What you will do ::
Quote, without change, all of the lines that follow.

-=-=-

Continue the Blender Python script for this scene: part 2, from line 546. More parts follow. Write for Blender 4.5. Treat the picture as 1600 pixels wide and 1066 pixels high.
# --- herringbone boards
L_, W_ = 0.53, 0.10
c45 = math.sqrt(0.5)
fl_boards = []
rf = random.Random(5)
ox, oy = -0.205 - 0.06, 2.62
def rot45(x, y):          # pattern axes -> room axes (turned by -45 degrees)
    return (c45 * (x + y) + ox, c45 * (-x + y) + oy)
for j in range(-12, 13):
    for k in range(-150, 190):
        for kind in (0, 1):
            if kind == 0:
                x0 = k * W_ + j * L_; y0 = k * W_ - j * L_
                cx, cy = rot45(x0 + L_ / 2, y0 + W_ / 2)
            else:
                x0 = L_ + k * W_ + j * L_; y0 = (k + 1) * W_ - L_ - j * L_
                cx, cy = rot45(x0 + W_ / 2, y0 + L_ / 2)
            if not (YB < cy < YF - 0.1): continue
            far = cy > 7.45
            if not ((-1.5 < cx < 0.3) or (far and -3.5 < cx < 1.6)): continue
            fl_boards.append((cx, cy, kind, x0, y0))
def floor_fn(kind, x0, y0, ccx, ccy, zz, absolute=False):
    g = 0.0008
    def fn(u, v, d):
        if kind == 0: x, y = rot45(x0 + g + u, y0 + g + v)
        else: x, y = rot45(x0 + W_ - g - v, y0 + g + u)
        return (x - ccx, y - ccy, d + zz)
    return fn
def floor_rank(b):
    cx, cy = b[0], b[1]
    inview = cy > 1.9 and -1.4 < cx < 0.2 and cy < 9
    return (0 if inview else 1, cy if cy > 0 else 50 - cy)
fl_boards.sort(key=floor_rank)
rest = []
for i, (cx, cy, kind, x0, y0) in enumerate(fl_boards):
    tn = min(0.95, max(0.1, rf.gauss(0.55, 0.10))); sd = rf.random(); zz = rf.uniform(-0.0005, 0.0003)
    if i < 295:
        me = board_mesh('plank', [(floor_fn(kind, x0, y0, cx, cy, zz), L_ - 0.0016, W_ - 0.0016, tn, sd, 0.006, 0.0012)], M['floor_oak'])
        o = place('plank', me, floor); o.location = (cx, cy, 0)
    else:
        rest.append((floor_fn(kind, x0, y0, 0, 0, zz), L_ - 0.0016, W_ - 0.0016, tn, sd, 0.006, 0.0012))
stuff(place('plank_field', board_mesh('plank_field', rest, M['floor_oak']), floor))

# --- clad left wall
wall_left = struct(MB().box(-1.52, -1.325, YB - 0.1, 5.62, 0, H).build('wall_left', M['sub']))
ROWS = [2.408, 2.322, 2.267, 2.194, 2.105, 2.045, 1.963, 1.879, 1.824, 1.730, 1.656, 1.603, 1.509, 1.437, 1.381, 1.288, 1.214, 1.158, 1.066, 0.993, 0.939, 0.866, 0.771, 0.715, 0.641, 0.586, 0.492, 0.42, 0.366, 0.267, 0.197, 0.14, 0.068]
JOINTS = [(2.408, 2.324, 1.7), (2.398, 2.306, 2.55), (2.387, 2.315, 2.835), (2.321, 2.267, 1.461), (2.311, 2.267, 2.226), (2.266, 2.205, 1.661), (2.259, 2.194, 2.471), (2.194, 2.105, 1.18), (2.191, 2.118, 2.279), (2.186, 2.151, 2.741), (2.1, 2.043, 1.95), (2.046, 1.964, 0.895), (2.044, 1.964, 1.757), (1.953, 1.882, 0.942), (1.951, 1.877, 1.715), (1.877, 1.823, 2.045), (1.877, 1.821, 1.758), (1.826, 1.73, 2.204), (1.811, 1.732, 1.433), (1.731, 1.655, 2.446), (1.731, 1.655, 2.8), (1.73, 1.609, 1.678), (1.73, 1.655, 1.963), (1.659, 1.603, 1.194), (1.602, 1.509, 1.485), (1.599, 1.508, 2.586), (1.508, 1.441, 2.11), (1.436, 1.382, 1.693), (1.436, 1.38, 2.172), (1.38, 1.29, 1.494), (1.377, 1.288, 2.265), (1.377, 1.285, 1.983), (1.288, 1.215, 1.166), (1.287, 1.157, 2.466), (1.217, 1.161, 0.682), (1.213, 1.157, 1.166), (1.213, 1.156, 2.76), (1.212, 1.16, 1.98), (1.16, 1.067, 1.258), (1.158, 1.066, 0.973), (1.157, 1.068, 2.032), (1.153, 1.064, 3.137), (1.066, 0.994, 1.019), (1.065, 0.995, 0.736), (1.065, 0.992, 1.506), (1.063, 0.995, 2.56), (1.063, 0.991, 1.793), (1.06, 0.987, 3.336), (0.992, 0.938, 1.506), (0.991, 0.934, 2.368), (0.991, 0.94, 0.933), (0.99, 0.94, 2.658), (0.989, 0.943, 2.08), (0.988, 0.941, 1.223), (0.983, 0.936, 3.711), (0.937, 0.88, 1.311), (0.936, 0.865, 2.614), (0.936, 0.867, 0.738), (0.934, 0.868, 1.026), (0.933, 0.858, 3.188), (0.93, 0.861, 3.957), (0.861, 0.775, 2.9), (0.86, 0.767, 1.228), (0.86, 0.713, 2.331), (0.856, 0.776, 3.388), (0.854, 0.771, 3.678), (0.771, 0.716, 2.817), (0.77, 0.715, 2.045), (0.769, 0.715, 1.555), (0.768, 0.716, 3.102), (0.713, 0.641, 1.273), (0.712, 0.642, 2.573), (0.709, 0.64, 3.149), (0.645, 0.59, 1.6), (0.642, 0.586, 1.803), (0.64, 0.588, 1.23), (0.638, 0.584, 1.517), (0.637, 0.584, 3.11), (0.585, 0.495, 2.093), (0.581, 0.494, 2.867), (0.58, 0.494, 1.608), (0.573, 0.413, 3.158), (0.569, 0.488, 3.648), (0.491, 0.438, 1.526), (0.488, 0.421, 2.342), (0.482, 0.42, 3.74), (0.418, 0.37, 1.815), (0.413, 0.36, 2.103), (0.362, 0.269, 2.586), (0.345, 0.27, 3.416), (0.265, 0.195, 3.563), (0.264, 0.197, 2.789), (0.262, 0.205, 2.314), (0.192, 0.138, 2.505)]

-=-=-

Answer to this task ::
Continue the Blender Python script for this scene: part 2, from line 546. More parts follow. Write for Blender 4.5. Treat the picture as 1600 pixels wide and 1066 pixels high.
# --- herringbone boards
L_, W_ = 0.53, 0.10
c45 = math.sqrt(0.5)
fl_boards = []
rf = random.Random(5)
ox, oy = -0.205 - 0.06, 2.62
def rot45(x, y):          # pattern axes -> room axes (turned by -45 degrees)
    return (c45 * (x + y) + ox, c45 * (-x + y) + oy)
for j in range(-12, 13):
    for k in range(-150, 190):
        for kind in (0, 1):
            if kind == 0:
                x0 = k * W_ + j * L_; y0 = k * W_ - j * L_
                cx, cy = rot45(x0 + L_ / 2, y0 + W_ / 2)
            else:
                x0 = L_ + k * W_ + j * L_; y0 = (k + 1) * W_ - L_ - j * L_
                cx, cy = rot45(x0 + W_ / 2, y0 + L_ / 2)
            if not (YB < cy < YF - 0.1): continue
            far = cy > 7.45
            if not ((-1.5 < cx < 0.3) or (far and -3.5 < cx < 1.6)): continue
            fl_boards.append((cx, cy, kind, x0, y0))
def floor_fn(kind, x0, y0, ccx, ccy, zz, absolute=False):
    g = 0.0008
    def fn(u, v, d):
        if kind == 0: x, y = rot45(x0 + g + u, y0 + g + v)
        else: x, y = rot45(x0 + W_ - g - v, y0 + g + u)
        return (x - ccx, y - ccy, d + zz)
    return fn
def floor_rank(b):
    cx, cy = b[0], b[1]
    inview = cy > 1.9 and -1.4 < cx < 0.2 and cy < 9
    return (0 if inview else 1, cy if cy > 0 else 50 - cy)
fl_boards.sort(key=floor_rank)
rest = []
for i, (cx, cy, kind, x0, y0) in enumerate(fl_boards):
    tn = min(0.95, max(0.1, rf.gauss(0.55, 0.10))); sd = rf.random(); zz = rf.uniform(-0.0005, 0.0003)
    if i < 295:
        me = board_mesh('plank', [(floor_fn(kind, x0, y0, cx, cy, zz), L_ - 0.0016, W_ - 0.0016, tn, sd, 0.006, 0.0012)], M['floor_oak'])
        o = place('plank', me, floor); o.location = (cx, cy, 0)
    else:
        rest.append((floor_fn(kind, x0, y0, 0, 0, zz), L_ - 0.0016, W_ - 0.0016, tn, sd, 0.006, 0.0012))
stuff(place('plank_field', board_mesh('plank_field', rest, M['floor_oak']), floor))

# --- clad left wall
wall_left = struct(MB().box(-1.52, -1.325, YB - 0.1, 5.62, 0, H).build('wall_left', M['sub']))
ROWS = [2.408, 2.322, 2.267, 2.194, 2.105, 2.045, 1.963, 1.879, 1.824, 1.730, 1.656, 1.603, 1.509, 1.437, 1.381, 1.288, 1.214, 1.158, 1.066, 0.993, 0.939, 0.866, 0.771, 0.715, 0.641, 0.586, 0.492, 0.42, 0.366, 0.267, 0.197, 0.14, 0.068]
JOINTS = [(2.408, 2.324, 1.7), (2.398, 2.306, 2.55), (2.387, 2.315, 2.835), (2.321, 2.267, 1.461), (2.311, 2.267, 2.226), (2.266, 2.205, 1.661), (2.259, 2.194, 2.471), (2.194, 2.105, 1.18), (2.191, 2.118, 2.279), (2.186, 2.151, 2.741), (2.1, 2.043, 1.95), (2.046, 1.964, 0.895), (2.044, 1.964, 1.757), (1.953, 1.882, 0.942), (1.951, 1.877, 1.715), (1.877, 1.823, 2.045), (1.877, 1.821, 1.758), (1.826, 1.73, 2.204), (1.811, 1.732, 1.433), (1.731, 1.655, 2.446), (1.731, 1.655, 2.8), (1.73, 1.609, 1.678), (1.73, 1.655, 1.963), (1.659, 1.603, 1.194), (1.602, 1.509, 1.485), (1.599, 1.508, 2.586), (1.508, 1.441, 2.11), (1.436, 1.382, 1.693), (1.436, 1.38, 2.172), (1.38, 1.29, 1.494), (1.377, 1.288, 2.265), (1.377, 1.285, 1.983), (1.288, 1.215, 1.166), (1.287, 1.157, 2.466), (1.217, 1.161, 0.682), (1.213, 1.157, 1.166), (1.213, 1.156, 2.76), (1.212, 1.16, 1.98), (1.16, 1.067, 1.258), (1.158, 1.066, 0.973), (1.157, 1.068, 2.032), (1.153, 1.064, 3.137), (1.066, 0.994, 1.019), (1.065, 0.995, 0.736), (1.065, 0.992, 1.506), (1.063, 0.995, 2.56), (1.063, 0.991, 1.793), (1.06, 0.987, 3.336), (0.992, 0.938, 1.506), (0.991, 0.934, 2.368), (0.991, 0.94, 0.933), (0.99, 0.94, 2.658), (0.989, 0.943, 2.08), (0.988, 0.941, 1.223), (0.983, 0.936, 3.711), (0.937, 0.88, 1.311), (0.936, 0.865, 2.614), (0.936, 0.867, 0.738), (0.934, 0.868, 1.026), (0.933, 0.858, 3.188), (0.93, 0.861, 3.957), (0.861, 0.775, 2.9), (0.86, 0.767, 1.228), (0.86, 0.713, 2.331), (0.856, 0.776, 3.388), (0.854, 0.771, 3.678), (0.771, 0.716, 2.817), (0.77, 0.715, 2.045), (0.769, 0.715, 1.555), (0.768, 0.716, 3.102), (0.713, 0.641, 1.273), (0.712, 0.642, 2.573), (0.709, 0.64, 3.149), (0.645, 0.59, 1.6), (0.642, 0.586, 1.803), (0.64, 0.588, 1.23), (0.638, 0.584, 1.517), (0.637, 0.584, 3.11), (0.585, 0.495, 2.093), (0.581, 0.494, 2.867), (0.58, 0.494, 1.608), (0.573, 0.413, 3.158), (0.569, 0.488, 3.648), (0.491, 0.438, 1.526), (0.488, 0.421, 2.342), (0.482, 0.42, 3.74), (0.418, 0.37, 1.815), (0.413, 0.36, 2.103), (0.362, 0.269, 2.586), (0.345, 0.27, 3.416), (0.265, 0.195, 3.563), (0.264, 0.197, 2.789), (0.262, 0.205, 2.314), (0.192, 0.138, 2.505)]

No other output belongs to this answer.